GIVEN INSTRUCTION
Extract the complete listing and output it unchanged.

════════

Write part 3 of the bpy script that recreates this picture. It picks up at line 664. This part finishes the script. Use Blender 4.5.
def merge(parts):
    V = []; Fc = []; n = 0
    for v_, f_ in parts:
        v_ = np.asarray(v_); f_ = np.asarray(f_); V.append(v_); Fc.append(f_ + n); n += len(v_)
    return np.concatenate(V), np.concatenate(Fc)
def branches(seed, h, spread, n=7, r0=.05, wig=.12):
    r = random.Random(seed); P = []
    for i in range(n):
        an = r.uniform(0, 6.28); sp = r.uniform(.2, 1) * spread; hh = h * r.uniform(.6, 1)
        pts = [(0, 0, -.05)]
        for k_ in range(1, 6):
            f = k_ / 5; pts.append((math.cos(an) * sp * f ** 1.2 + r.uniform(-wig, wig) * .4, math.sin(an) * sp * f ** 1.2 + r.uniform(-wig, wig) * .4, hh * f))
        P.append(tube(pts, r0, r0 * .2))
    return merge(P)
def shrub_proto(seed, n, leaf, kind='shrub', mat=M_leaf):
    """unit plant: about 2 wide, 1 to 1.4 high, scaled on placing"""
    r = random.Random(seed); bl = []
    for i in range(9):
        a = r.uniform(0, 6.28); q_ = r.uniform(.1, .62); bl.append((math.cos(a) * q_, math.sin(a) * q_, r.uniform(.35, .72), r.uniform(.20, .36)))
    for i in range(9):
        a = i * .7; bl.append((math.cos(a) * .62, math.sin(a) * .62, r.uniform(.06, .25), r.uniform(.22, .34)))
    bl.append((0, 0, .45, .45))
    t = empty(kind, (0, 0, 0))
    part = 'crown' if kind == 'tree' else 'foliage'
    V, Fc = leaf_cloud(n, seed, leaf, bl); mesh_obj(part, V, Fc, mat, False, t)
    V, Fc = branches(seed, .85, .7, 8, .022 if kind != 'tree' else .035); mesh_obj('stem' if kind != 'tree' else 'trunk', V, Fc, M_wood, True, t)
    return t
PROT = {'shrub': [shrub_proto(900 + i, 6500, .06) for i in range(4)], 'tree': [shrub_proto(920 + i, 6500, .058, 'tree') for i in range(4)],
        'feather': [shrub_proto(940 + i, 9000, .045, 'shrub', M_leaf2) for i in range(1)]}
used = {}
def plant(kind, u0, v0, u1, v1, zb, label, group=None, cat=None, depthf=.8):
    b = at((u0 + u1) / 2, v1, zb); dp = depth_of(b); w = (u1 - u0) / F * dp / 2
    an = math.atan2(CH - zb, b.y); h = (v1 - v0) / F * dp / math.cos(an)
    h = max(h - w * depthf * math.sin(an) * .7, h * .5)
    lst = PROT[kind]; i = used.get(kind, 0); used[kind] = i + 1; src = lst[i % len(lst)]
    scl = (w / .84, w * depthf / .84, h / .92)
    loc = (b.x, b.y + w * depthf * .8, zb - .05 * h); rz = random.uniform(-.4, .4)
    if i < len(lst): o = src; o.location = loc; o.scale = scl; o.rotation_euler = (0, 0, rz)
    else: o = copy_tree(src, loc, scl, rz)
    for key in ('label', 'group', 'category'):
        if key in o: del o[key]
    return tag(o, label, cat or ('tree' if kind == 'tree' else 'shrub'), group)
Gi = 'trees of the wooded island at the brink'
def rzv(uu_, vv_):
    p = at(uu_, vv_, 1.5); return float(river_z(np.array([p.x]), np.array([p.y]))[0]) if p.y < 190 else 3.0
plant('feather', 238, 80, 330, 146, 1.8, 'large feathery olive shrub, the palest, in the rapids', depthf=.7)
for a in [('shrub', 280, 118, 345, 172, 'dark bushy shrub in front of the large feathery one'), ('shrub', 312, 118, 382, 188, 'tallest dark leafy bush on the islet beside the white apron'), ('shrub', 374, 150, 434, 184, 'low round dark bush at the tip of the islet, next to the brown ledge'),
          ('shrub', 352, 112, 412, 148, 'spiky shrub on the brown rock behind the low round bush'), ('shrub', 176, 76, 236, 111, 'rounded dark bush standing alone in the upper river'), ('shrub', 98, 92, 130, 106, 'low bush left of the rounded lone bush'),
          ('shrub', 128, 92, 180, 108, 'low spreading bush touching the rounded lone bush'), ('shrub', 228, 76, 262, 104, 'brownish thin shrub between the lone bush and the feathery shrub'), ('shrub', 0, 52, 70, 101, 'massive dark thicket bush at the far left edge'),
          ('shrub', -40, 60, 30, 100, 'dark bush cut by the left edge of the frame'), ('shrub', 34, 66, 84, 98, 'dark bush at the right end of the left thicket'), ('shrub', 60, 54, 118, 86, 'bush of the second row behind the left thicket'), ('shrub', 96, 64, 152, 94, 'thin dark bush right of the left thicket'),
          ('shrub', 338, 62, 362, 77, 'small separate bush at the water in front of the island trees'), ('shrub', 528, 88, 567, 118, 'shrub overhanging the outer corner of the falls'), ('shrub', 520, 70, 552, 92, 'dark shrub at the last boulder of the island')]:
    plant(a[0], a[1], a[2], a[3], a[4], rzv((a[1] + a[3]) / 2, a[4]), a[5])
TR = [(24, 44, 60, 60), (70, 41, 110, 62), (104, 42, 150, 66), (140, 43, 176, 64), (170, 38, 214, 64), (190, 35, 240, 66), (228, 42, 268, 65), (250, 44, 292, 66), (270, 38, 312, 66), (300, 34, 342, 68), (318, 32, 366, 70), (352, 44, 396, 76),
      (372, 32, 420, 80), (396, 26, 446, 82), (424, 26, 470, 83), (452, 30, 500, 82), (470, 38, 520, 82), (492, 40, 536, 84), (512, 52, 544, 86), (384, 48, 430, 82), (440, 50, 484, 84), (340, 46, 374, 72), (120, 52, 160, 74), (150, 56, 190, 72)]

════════

RESULT BELOW
Write part 3 of the bpy script that recreates this picture. It picks up at line 664. This part finishes the script. Use Blender 4.5.
def merge(parts):
    V = []; Fc = []; n = 0
    for v_, f_ in parts:
        v_ = np.asarray(v_); f_ = np.asarray(f_); V.append(v_); Fc.append(f_ + n); n += len(v_)
    return np.concatenate(V), np.concatenate(Fc)
def branches(seed, h, spread, n=7, r0=.05, wig=.12):
    r = random.Random(seed); P = []
    for i in range(n):
        an = r.uniform(0, 6.28); sp = r.uniform(.2, 1) * spread; hh = h * r.uniform(.6, 1)
        pts = [(0, 0, -.05)]
        for k_ in range(1, 6):
            f = k_ / 5; pts.append((math.cos(an) * sp * f ** 1.2 + r.uniform(-wig, wig) * .4, math.sin(an) * sp * f ** 1.2 + r.uniform(-wig, wig) * .4, hh * f))
        P.append(tube(pts, r0, r0 * .2))
    return merge(P)
def shrub_proto(seed, n, leaf, kind='shrub', mat=M_leaf):
    """unit plant: about 2 wide, 1 to 1.4 high, scaled on placing"""
    r = random.Random(seed); bl = []
    for i in range(9):
        a = r.uniform(0, 6.28); q_ = r.uniform(.1, .62); bl.append((math.cos(a) * q_, math.sin(a) * q_, r.uniform(.35, .72), r.uniform(.20, .36)))
    for i in range(9):
        a = i * .7; bl.append((math.cos(a) * .62, math.sin(a) * .62, r.uniform(.06, .25), r.uniform(.22, .34)))
    bl.append((0, 0, .45, .45))
    t = empty(kind, (0, 0, 0))
    part = 'crown' if kind == 'tree' else 'foliage'
    V, Fc = leaf_cloud(n, seed, leaf, bl); mesh_obj(part, V, Fc, mat, False, t)
    V, Fc = branches(seed, .85, .7, 8, .022 if kind != 'tree' else .035); mesh_obj('stem' if kind != 'tree' else 'trunk', V, Fc, M_wood, True, t)
    return t
PROT = {'shrub': [shrub_proto(900 + i, 6500, .06) for i in range(4)], 'tree': [shrub_proto(920 + i, 6500, .058, 'tree') for i in range(4)],
        'feather': [shrub_proto(940 + i, 9000, .045, 'shrub', M_leaf2) for i in range(1)]}
used = {}
def plant(kind, u0, v0, u1, v1, zb, label, group=None, cat=None, depthf=.8):
    b = at((u0 + u1) / 2, v1, zb); dp = depth_of(b); w = (u1 - u0) / F * dp / 2
    an = math.atan2(CH - zb, b.y); h = (v1 - v0) / F * dp / math.cos(an)
    h = max(h - w * depthf * math.sin(an) * .7, h * .5)
    lst = PROT[kind]; i = used.get(kind, 0); used[kind] = i + 1; src = lst[i % len(lst)]
    scl = (w / .84, w * depthf / .84, h / .92)
    loc = (b.x, b.y + w * depthf * .8, zb - .05 * h); rz = random.uniform(-.4, .4)
    if i < len(lst): o = src; o.location = loc; o.scale = scl; o.rotation_euler = (0, 0, rz)
    else: o = copy_tree(src, loc, scl, rz)
    for key in ('label', 'group', 'category'):
        if key in o: del o[key]
    return tag(o, label, cat or ('tree' if kind == 'tree' else 'shrub'), group)
Gi = 'trees of the wooded island at the brink'
def rzv(uu_, vv_):
    p = at(uu_, vv_, 1.5); return float(river_z(np.array([p.x]), np.array([p.y]))[0]) if p.y < 190 else 3.0
plant('feather', 238, 80, 330, 146, 1.8, 'large feathery olive shrub, the palest, in the rapids', depthf=.7)
for a in [('shrub', 280, 118, 345, 172, 'dark bushy shrub in front of the large feathery one'), ('shrub', 312, 118, 382, 188, 'tallest dark leafy bush on the islet beside the white apron'), ('shrub', 374, 150, 434, 184, 'low round dark bush at the tip of the islet, next to the brown ledge'),
          ('shrub', 352, 112, 412, 148, 'spiky shrub on the brown rock behind the low round bush'), ('shrub', 176, 76, 236, 111, 'rounded dark bush standing alone in the upper river'), ('shrub', 98, 92, 130, 106, 'low bush left of the rounded lone bush'),
          ('shrub', 128, 92, 180, 108, 'low spreading bush touching the rounded lone bush'), ('shrub', 228, 76, 262, 104, 'brownish thin shrub between the lone bush and the feathery shrub'), ('shrub', 0, 52, 70, 101, 'massive dark thicket bush at the far left edge'),
          ('shrub', -40, 60, 30, 100, 'dark bush cut by the left edge of the frame'), ('shrub', 34, 66, 84, 98, 'dark bush at the right end of the left thicket'), ('shrub', 60, 54, 118, 86, 'bush of the second row behind the left thicket'), ('shrub', 96, 64, 152, 94, 'thin dark bush right of the left thicket'),
          ('shrub', 338, 62, 362, 77, 'small separate bush at the water in front of the island trees'), ('shrub', 528, 88, 567, 118, 'shrub overhanging the outer corner of the falls'), ('shrub', 520, 70, 552, 92, 'dark shrub at the last boulder of the island')]:
    plant(a[0], a[1], a[2], a[3], a[4], rzv((a[1] + a[3]) / 2, a[4]), a[5])
TR = [(24, 44, 60, 60), (70, 41, 110, 62), (104, 42, 150, 66), (140, 43, 176, 64), (170, 38, 214, 64), (190, 35, 240, 66), (228, 42, 268, 65), (250, 44, 292, 66), (270, 38, 312, 66), (300, 34, 342, 68), (318, 32, 366, 70), (352, 44, 396, 76),
      (372, 32, 420, 80), (396, 26, 446, 82), (424, 26, 470, 83), (452, 30, 500, 82), (470, 38, 520, 82), (492, 40, 536, 84), (512, 52, 544, 86), (384, 48, 430, 82), (440, 50, 484, 84), (340, 46, 374, 72), (120, 52, 160, 74), (150, 56, 190, 72)]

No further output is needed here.